Sans être le documentaire le plus passionnant de Frederick Wiseman (et a fortiori le documentaire le plus passionnant tout court), on est malgré tout forcé de reconnaître l'habileté et la pertinence de sa méthode pour rendre compte d'une atmosphère dans un lieu donné, plus ou moins improbable, plus ou moins régi par des codes obscurs, en l'occurrence l'unique salle d'un club de boxe situé à Austin, Texas, et géré par un ancien boxeur professionnel. Avec sa caméra furetant dans les différents recoins, passant d'un atelier à l'autre, il lui suffit de seulement quelques séquences et quelques dialogues pour établir un portrait qui devient presque immédiatement familier. Une chose est sûre, on sort de Boxing Gym avec la sensation d'y avoir séjourné plusieurs semaines, d'en connaître les routines et les habitudes. C'est un sentiment vraiment caractéristique des œuvres de Wiseman qui se focalisent sur une institution ou un espace clairement délimité.
Le programme est double : il est autant question de décrire la boxe à travers sa pratique chez les amateurs de niveaux assez variés que de révéler l'extrême hétérogénéité des personnes qui fréquentent ce lieu peu réputé. Et c'est la première chose qui frappe, tant défilent devant la caméra des classes sociales variées, on dirait un catalogue exhaustif. Des jeunes et des vieux, des hommes et des femmes, des prolos et des bourgeois, des ouvriers et des avocats, tout y passe dans un maelstrom de niveaux allant des amateurs aux aspirants professionnels. Il y a bien sur un cortège hétéroclite de clients aux intérêts exotiques, ceux qui cherchent à gagner en assurance, ceux qui souhaitent simplement devenir plus forts, un enfant épileptique dont les parents demandent qu'il ne prenne pas de coups sur la tête...
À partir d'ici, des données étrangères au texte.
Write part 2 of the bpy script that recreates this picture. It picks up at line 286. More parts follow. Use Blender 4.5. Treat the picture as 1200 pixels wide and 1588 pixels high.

C'est la première fois que je vois Wiseman s'amuser autant dans le montage au niveau de la piste sonore, puisqu'aux discussions inévitables qui s'engagent entre les personnes se superpose une toile de sons extrêmement divers, des machines qui bipent, des speed bags qui se balancent vigoureusement, des pieds qui s'exercent sur le ring, des coups qui atterrissent dans des sacs. L'occasion de rendre encore un peu plus particulier la retranscription de la vie dans ce microcosme, dans lequel des mamans laissent leur bébé dans le berceau au bord du ring le temps d'un entraînement, et où on apprend au milieu d'un entraînement qu'une tuerie de masse a eu lieu et que la femme d'un habitué du club a une balle logée au fond de son rein. Les États-Unis quoi... En toile de fond, le vieux briscard et accessoirement propriétaire Richard Lord veille au grain, donne les bons conseils, gère les inscriptions, explique le fonctionnement, autant aux vieux retraités qu'aux jeunes chefs de gang, dans un climat d'entraide franchement touchant.